The store will have a promotional range of wines each month called Wine Discoveries. In the past that has included Rosé Discoveries, Summer Whites Discoveries and most recently South African Discoveries.
Michael loved the wine with the fried chicken.
Goes with: We had the zinfandel and merlot with fried chicken fingers and fried chicken wings with spiral cut french fries and a fruit salad. We also had the baguette. Just about everything came from Lidl, and everything was delicious.
I soaked the chicken wings and chicken strips in milk for about 30 minutes and then dragged each through a mix of House Autry chicken breading, five-pepper blend, red pepper flakes, Morton Nature’s Seasons and salt.
I then fried them in two batches in a small deep fryer at 375 degrees.
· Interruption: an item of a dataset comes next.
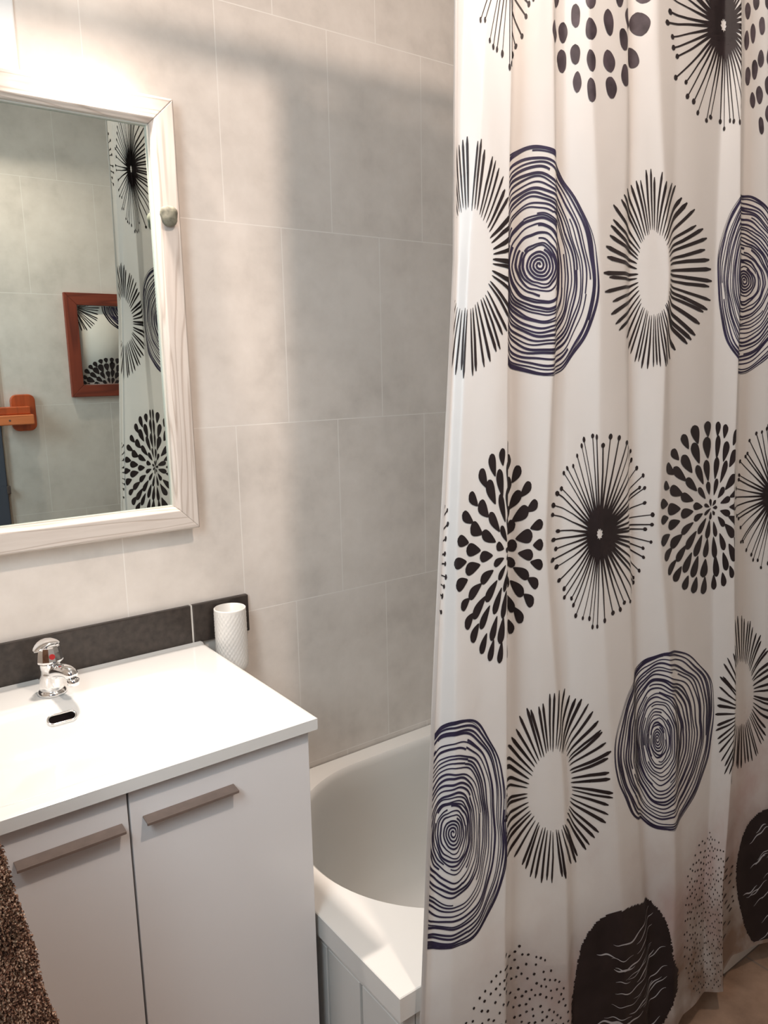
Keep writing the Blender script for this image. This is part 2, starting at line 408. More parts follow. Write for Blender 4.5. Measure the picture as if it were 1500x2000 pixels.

The wings took about 10 minutes and the strips about 8 minutes. They were crisp on the outside but tender and moist inside. We all loved them.
The frozen seasoned curly fried were $1.99 for a large bag, and we used about half a bag for four of us. They, too, were delicious.
Teri added some fresh fruit to the canned fruit cocktail I bought at Lidl for $1.59.
For all the food I spent about $12. Add $6 for the zin, and we had a feast for four for under $20. Opening the second bottle of wine for $4.50 hardly seemed like a splurge.
I won’t be giving up premium wines, nor will I give up more expensive cuts of meat. But I love to cook, and it’s great to know we can have a fabulous meal at a bargain price.
Both of these wines tasted considerably better when they were chilled slightly. They would pair with all kinds of grilled meat, wild game, pasta with tomato sauce, pizza and a wide assortment of cheeses.

1 Comment

  1. Jerry Emerson Reply

    Really agree. We bought the 2016 Chile Everyday Collection Merlot at Lidl around Dulles International Airport. Something like 3 to 4 Dollars. Delicious Merlot and we know our wines after living in Germany and Italy. What a deal. Interesting in that bottled in Moers Germany imported by Riverside Imports, Brooklyn. We may have to drive back and do a case.